┌──

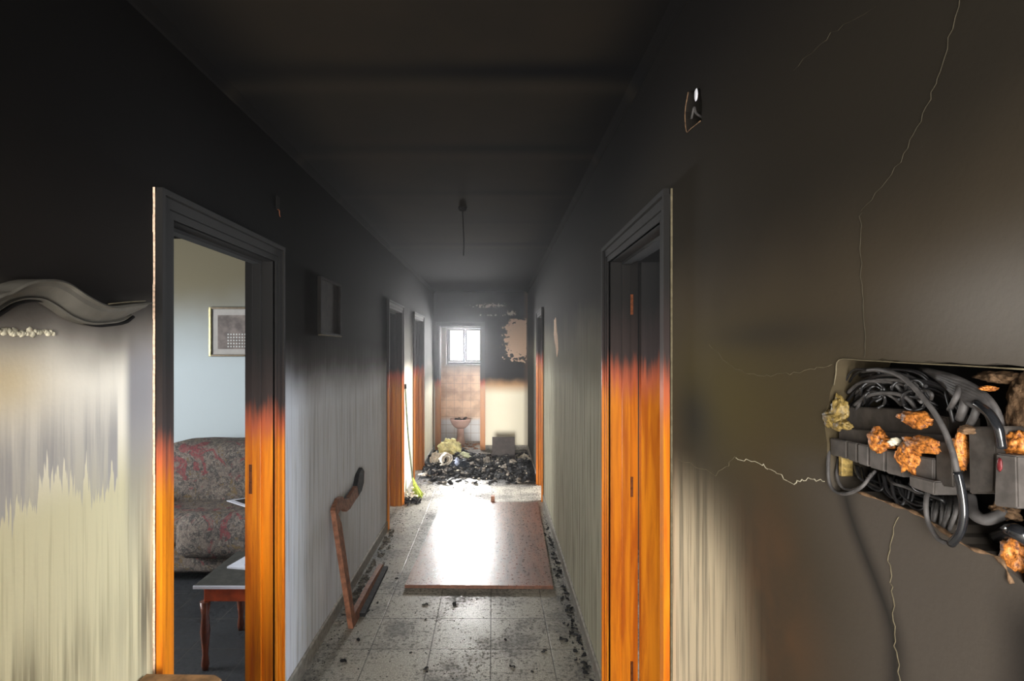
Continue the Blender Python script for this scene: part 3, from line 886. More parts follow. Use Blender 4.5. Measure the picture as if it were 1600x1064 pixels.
# amber foam lumps
def foam(px, py, d, sw, sh, mat, seed, sub=3):
    bm = NB(); u, z = R2(px, py, d)
    k = u / F
    lump(bm, m_right(u, d, z), (0.008, sw * k * u / 0.51 * 0.98, sh * k), 0.42, 3.6, sub + 1, seed); return finish('melted_foam', bm, mat, fb)
foam(1431, 655, 0.004, 24, 12, M['amber'], 1.1); foam(1371, 688, -0.002, 13, 19, M['amber'], 2.3); foam(1386, 692, -0.002, 11, 8, M['amber'], 2.9)
foam(1440, 694, -0.006, 28, 12, M['amber'], 3.7); foam(1420, 715, -0.004, 16, 24, M['amber'], 4.4)
foam(1502, 700, 0.0, 9, 30, M['amber'], 5.2); foam(1515, 672, -0.004, 13, 7, M['rubble'], 5.9); foam(1399, 690, -0.006, 4, 6, M['plaster_pale'], 6.6)
foam(1590, 695, 0.01, 18, 20, M['amber'], 7.7); foam(1602, 735, 0.012, 12, 25, M['amber'], 8.1)
foam(1312, 640, 0.004, 10, 22, M['amber_yellow'], 9.1); foam(1302, 655, 0.0, 16, 15, M['amber_yellow'], 9.9); foam(1318, 664, 0.0, 11, 7, M['amber_yellow'], 10.3)
foam(1585, 870, 0.01, 20, 30, M['amber'], 11.0); foam(1570, 800, 0.02, 20, 12, M['rubble'], 12.0); foam(1608, 640, 0.03, 36, 55, M['rubble'], 12.7)
foam(1325, 585, 0.05, 14, 8, M['amber_yellow'], 13.3); foam(1570, 590, 0.035, 40, 9, M['rubble'], 14.1); foam(1545, 607, 0.0, 10, 4, M['amber'], 15.0)
bm = NB()
q = [W(px, py, -0.001) for px, py in ((1303, 602), (1306, 585), (1311, 562), (1350, 563), (1420, 567), (1500, 571), (1600, 577))]
tube(bm, q, 0.0009, 6, 4); finish('broken_rim', bm, M['crack'], fb)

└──

== Task description ==
Reproduce every line of the material precisely, omitting its pictures.

== Solution for this problem ==
Continue the Blender Python script for this scene: part 3, from line 886. More parts follow. Use Blender 4.5. Measure the picture as if it were 1600x1064 pixels.
# amber foam lumps
def foam(px, py, d, sw, sh, mat, seed, sub=3):
    bm = NB(); u, z = R2(px, py, d)
    k = u / F
    lump(bm, m_right(u, d, z), (0.008, sw * k * u / 0.51 * 0.98, sh * k), 0.42, 3.6, sub + 1, seed); return finish('melted_foam', bm, mat, fb)
foam(1431, 655, 0.004, 24, 12, M['amber'], 1.1); foam(1371, 688, -0.002, 13, 19, M['amber'], 2.3); foam(1386, 692, -0.002, 11, 8, M['amber'], 2.9)
foam(1440, 694, -0.006, 28, 12, M['amber'], 3.7); foam(1420, 715, -0.004, 16, 24, M['amber'], 4.4)
foam(1502, 700, 0.0, 9, 30, M['amber'], 5.2); foam(1515, 672, -0.004, 13, 7, M['rubble'], 5.9); foam(1399, 690, -0.006, 4, 6, M['plaster_pale'], 6.6)
foam(1590, 695, 0.01, 18, 20, M['amber'], 7.7); foam(1602, 735, 0.012, 12, 25, M['amber'], 8.1)
foam(1312, 640, 0.004, 10, 22, M['amber_yellow'], 9.1); foam(1302, 655, 0.0, 16, 15, M['amber_yellow'], 9.9); foam(1318, 664, 0.0, 11, 7, M['amber_yellow'], 10.3)
foam(1585, 870, 0.01, 20, 30, M['amber'], 11.0); foam(1570, 800, 0.02, 20, 12, M['rubble'], 12.0); foam(1608, 640, 0.03, 36, 55, M['rubble'], 12.7)
foam(1325, 585, 0.05, 14, 8, M['amber_yellow'], 13.3); foam(1570, 590, 0.035, 40, 9, M['rubble'], 14.1); foam(1545, 607, 0.0, 10, 4, M['amber'], 15.0)
bm = NB()
q = [W(px, py, -0.001) for px, py in ((1303, 602), (1306, 585), (1311, 562), (1350, 563), (1420, 567), (1500, 571), (1600, 577))]
tube(bm, q, 0.0009, 6, 4); finish('broken_rim', bm, M['crack'], fb)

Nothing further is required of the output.